Из начатых операций с наибольшим нетерпением ожидался конец осады Лиона. Мы оставили Дюбуа-Кран-се перед этим городом с 5 тысячами регулярного войска и 7–8 тысячами солдат для реквизиции. Он мог вскоре ожидать нападения сардинцев, которых слабая Альпийская армия более не могла остановить. Дюбуа-Крансе стал к северу от города, между Соной и Роной, перед редутами Круа-Русс, а не на высотах Сент-Фуа и Фурвьер, находившихся на западе, с которых и следовало повести атаку. К такому предпочтению побуждала генерала не одна причина. Ему прежде всего важно было сохранить сообщение с альпийской границей, где находился главный корпус республиканской армии и откуда пьемонтцы могли прийти на помощь лионцам. Кроме того, верхнее течение обеих рек было занято, и становился невозможным подвоз съестных припасов водным путем. Запад, правда, в этом случае оставался открытым, и лионцы могли беспрестанно совершать набеги на Сент-Этьен и Монбризон, но каждый день приходили вести о прибытии контингентов из Пюи-де-Дом, и, раз собрав эти новые реквизиционные войска, Дюбуа-Крансе мог замкнуть блокаду с западной стороны и тогда уже выбрать самый подходящий пункт для атаки.
Пока он довольствовался тем, что сильно теснил город, обстреливал Круа-Русс и начинал подводить свои линии с восточной стороны, перед мостом Гийотьера. Перевозка военных припасов производилась с затруднениями и медленно. Требовалась работа пяти тысяч лошадей: надо было привезти в лагерь 14 тысяч бомб, 34 тысячи ядер, 300 тысяч фунтов пороха, 800 тысяч патронов и 130 орудий.
С первых же дней осады начались толки о приближении пьемонтцев через Малый Сен-Бернар и Мон-Сени. Следуя настоятельным просьбам департамента Изер, туда тотчас же отправился Келлерман, оставив вместо себя перед Лионом одного из своих генералов, который, впрочем, заменял его только для вида, потому что Дюбуа-Крансе, депутат и искусный инженер, один заправлял всеми осадными операциями. Чтобы ускорить набор реквизиционных войск в Пюи-де-Дом, он послал туда генерала Николя с небольшим отрядом кавалерии, но отряд этот был перехвачен жителями Фореза и выдан лионцам. Тогда Дюбуа-Крансе послал туда тысячу человек с представителем Жавоном. На этот раз успех был полным: Жавон усмирил аристократов в Сент-Этьене и Монбризоне, набрал 7–8 тысяч поселян и привел их к Лиону.

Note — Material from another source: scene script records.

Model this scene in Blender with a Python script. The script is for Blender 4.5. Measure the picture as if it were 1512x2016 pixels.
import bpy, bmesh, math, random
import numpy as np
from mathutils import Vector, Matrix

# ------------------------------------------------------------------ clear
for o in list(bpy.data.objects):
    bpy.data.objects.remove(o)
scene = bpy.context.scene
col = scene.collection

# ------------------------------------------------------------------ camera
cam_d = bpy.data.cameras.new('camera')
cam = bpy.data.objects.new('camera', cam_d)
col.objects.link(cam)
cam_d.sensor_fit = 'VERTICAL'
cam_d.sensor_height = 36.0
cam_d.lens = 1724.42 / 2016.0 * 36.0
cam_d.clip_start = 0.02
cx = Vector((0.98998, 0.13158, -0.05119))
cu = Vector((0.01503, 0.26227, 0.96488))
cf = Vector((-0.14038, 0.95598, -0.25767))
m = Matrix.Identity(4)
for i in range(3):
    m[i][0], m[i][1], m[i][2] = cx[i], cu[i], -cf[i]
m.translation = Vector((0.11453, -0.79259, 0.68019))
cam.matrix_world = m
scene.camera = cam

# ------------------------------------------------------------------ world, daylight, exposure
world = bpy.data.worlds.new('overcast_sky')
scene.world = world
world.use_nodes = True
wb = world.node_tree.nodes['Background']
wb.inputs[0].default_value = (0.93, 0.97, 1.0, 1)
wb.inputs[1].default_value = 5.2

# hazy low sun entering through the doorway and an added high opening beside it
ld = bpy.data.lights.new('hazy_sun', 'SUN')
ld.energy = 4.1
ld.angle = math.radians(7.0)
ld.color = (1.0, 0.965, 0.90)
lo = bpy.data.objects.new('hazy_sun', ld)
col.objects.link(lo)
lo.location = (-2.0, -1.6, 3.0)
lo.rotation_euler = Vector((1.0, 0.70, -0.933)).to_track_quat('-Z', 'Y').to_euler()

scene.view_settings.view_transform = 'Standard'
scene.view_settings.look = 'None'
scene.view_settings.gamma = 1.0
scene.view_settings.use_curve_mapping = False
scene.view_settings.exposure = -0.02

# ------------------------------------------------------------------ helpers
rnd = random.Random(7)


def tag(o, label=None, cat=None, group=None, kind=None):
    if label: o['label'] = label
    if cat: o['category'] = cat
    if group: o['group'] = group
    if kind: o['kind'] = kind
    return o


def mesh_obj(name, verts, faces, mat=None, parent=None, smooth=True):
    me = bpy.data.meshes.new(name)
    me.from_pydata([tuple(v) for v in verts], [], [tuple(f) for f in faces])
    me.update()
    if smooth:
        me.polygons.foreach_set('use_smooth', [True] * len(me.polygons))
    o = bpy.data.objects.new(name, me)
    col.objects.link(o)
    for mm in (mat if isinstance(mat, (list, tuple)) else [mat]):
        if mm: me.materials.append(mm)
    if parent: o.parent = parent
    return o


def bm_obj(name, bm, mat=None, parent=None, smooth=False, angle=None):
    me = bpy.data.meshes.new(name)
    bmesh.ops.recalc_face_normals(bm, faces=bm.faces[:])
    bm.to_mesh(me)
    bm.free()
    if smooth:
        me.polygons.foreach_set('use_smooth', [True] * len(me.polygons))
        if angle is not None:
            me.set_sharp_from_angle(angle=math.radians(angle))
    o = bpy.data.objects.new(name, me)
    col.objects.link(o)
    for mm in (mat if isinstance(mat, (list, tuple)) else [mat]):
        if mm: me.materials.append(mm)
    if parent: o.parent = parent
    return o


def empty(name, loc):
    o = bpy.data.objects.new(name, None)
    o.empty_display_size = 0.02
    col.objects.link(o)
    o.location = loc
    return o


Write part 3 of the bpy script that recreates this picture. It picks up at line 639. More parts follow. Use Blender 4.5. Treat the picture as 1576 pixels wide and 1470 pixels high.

Дюбуа-Крансе поставил их у моста Уллена, к северо-западу от Лиона, так чтобы препятствовать сношениям города с Форезом. Он призвал депутата Ревершона, который набрал несколько тысяч реквизиционных войск и поставил их на Сону. Таким образом, блокада становилась строже, но операции шли медленно, энергичные атаки оставались невозможными.
Укрепления Круа-Русс, между Роной и Соной, перед которыми находился главный осадный корпус, невозможно было взять приступом. С восточной стороны и с левого берега Роны мост у Морана был защищен редутом в форме подковы, построенным очень искусно. На западе высоты Сент-Фуа и Фурвьер могли быть взяты лишь сильной армией, и в ту минуту следовало думать только о том, как перехватить транспорты с провиантом, плотнее заблокировать город и поджечь его.
С начала августа до половины сентября Дюбуа-Кран-се не мог делать ничего другого, и в Париже его уже бранили за медлительность, не вникая в причины таковой. Между тем он уже нанес большие повреждения несчастному городу. Пожары уничтожили великолепную площадь Белькур, арсенал, квартал Сен-Клер и пристань и сильно повредили прекрасное здание больницы, величественно возвышавшееся на берегу Роны. Тем не менее лионцы продолжали защищаться с большим упорством. Был пущен слух, будто 50 тысяч пьемонтцев в самом скором времени явятся выручать их; эмиграция сулила им золотые горы, однако не шла на помощь, и все эти честные буржуа, в душе искренне преданные Республике, были поставлены в ложное положение и должны были желать пагубной и позорной помощи эмиграции и иноземцев. Настоящие их чувства не раз высказывались слишком недвусмысленно. Комендант Преси хотел бы поднять белое знамя, но должен был сознаться, что это невозможно. Лионцы были республиканцами; но страх мщения Конвента, лживые обещания из Марселя, Бордо, Кана и особенно от эмиграции вовлекли их в бездну ошибок и несчастий.
Пока лионцы утешали себя надеждой на прибытие сардинцев, Конвент приказал представителям Кутону, Менье и Шатонёф-Рандону отправиться в Овернь и окрестные департаменты, чтобы распорядиться там ополчением, а Келлерман спешил навстречу пьемонтцам в альпийские долины.
Пьемонтцам опять представлялся прекрасный случай совершить смелую попытку, которая не могла не удаться: им надо было собрать свои главные силы на Малом Сен-Бернаре и действительно выйти к Лиону. Известно, что три долины Салланш, Тарантез и Морьенн, прилегающие одна к другой, заворачиваются улиткой и, выходя из Малого Сен-Бернара, открываются к Женеве, Шамбери, Лиону и Греноблю. Небольшие французские отряды уже были разбросаны по этим долинам. Быстро спустившись по одной из них и став у выхода, пьемонтцы по всем правилам военного искусства неизбежно захватили бы эти отряды и заставили бы их сложить оружие. Они не имели причин бояться привязанности савойцев к Франции, потому что по милости ассигнаций и реквизиций из даров свободы те познакомились ближе только с разорением и строгостями. Герцог Монферратский, напротив, взял 20–25 тысяч человек, отправил один отряд направо в долину Салланш, сам спустился с главным корпусом в долину Тарантез и послал генерала Гордона в долину Морьенн с левым крылом. Движение, начатое 14 августа, не было окончено еще и в сентябре. Французы, хоть и гораздо меньшим числом, сопротивлялись энергично и растянули свое отступление на восемнадцать дней. Придя в Мустье, герцог Монферратский постарался объединиться с Гордоном на хребте, разделяющем долины Тарантез и Морьенн, и нисколько не думал о том, чтобы быстро идти на Конфлан, точку слияния долин. Эта медлительность и самая численность его армии – 25 тысяч человек – достаточно доказывают, как мало ему хотелось идти на Лион.